Former Rangers trainer shares love, expertise for baseball

This is a story about a man and his athletes. It doesn’t matter whether they’re in the Major Leagues, Independent League or college level, the baseball team’s head trainer said he just wants to help.

Danny Wheat, now in his third year with the Horned Frogs, ended a 27-year career with the Texas Rangers system in 2002. After graduating from the University of Texas at Austin with a bachelor’s degree in kinesiology in 1975, Wheat joined the staff of the San Antonio Missions, the Rangers’ Double-A affiliate in the Texas League and later the Tulsa Drillers.

He broke into the Major League ranks in 1985 as an assistant athletic trainer for the Texas Rangers and moved up to the head athletic training position in 1992.

Wheat also served as trainer for the Fort Worth Cats baseball team in the Independent League and Fort Worth Brahmas hockey team before coming to TCU in fall 2004.


After playing basketball and baseball in high school, Wheat said he soon realized his athletic abilities wouldn’t take him far on the college level. He couldn’t just give sports up, he added, so he needed another way to be involved. Athletic training came to be that path.

His time with the UT Longhorns, along with some luck led to a job with the Double-A Rangers affiliate in San Antonio right out of college, Wheat said.

“I was very lucky,” Wheat said. “I was in the right place at the right time, and I had a great recommendation from my university athletic trainer.”

Wheat said TCU was looking for a trainer, a newly created full-time position in 2004, and he jumped on the chance to stay in baseball.

“I guess my experience with the Rangers helped pave the way for that,” he said. “It’s been a lot of fun.”

Wheat said he appreciates the Horned Frogs’ willingness to take in advice on how to improve their games, but the aluminum bats have given him chills.

“I can’t stand the aluminum bats,” Wheat said. “After 27 years with the Rangers, I just can’t get used to the ‘ping’ instead of the sound off the wooden bats.”


The a general manager switch brought an end to Wheat’s tenure with the Rangers, but he remembered it as “an enjoyable time with a lot of great people.” He credited his colleagues as a reason he was able to stay in the organization as long as he did.

“We had a great support cast,” Wheat said. “I had a great assistant trainer in Ray Ramirez. He was very beneficial and did a lot to help me. We had good people in the front office that appreciated the job we did.”

While longtime Rangers’ hitting coach Rudy Jaramillo is the only member of the coaching staff remaining from 2002, Wheat said he makes an effort to go out to the ballpark whenever any of his former colleagues are visiting.

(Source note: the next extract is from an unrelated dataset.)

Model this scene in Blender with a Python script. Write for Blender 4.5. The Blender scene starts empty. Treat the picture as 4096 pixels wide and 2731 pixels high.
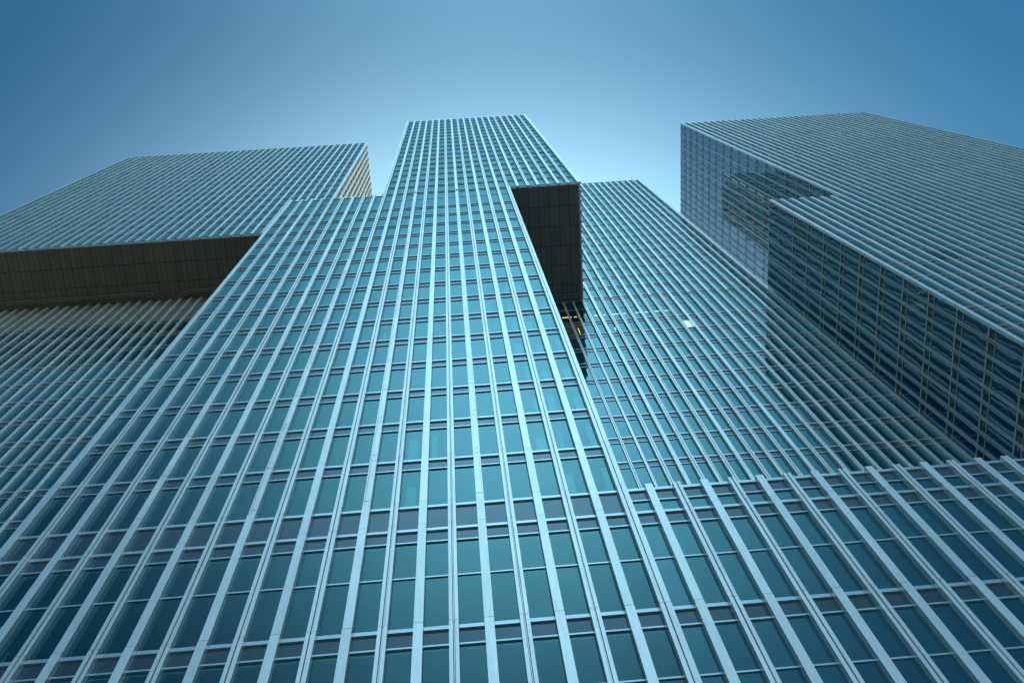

“I see Rudy (Jaramillo) every once and a while,” Wheat said. “I make it a point whenever Boston’s in town to go see (former bench coach and current Red Sox manager) Terry Francona. And hopefully, I’ll be able to see (former Rangers manager and current Reds manager) Jerry Narron with Cincinnati somewhere along the line.”

Wheat said the 1996, 1998 and 1999 American League West Division championship seasons, the most successful in team history, stick out in his mind more than any individual honor he ever received.

Wheat served as the trainer for the American League in the 1995 All-Star game at Rangers Ballpark in Arlington and was selected to go on a tour of Japan with the 1998 All-Stars.


Wheat said the average fan equates athletic trainers with rehabilitation following injuries but doesn’t consider any preventive measures, the part of the job he sees as the most important.

Wheat developed a special exercise program for pitchers at the professional level that he said has translated to the college level with no problems. The arm exercises were popular with Jake Arrieta and former Horned Frog standout Lance Broadway, he said.

Junior pitcher Chris Johnson said the routine changes daily but usually includes a day dedicated to the rotator cuff and another one focused on scapular stabilization.

Athletic trainers, such as Wheat, receive little recognition for the parts of their job they do away from the injury circuit, Johnson said.

“Nobody notices that he gets our meals ready before the games,” Johnson said. “He gets us fruit and stuff during games to help us keep our energy level up.”

Wheat also works with some of the athletic training majors. He said along with skills, he hopes they come away with a strong work ethic and a sense of compassion for people, two qualities he said will carry them throughout their careers.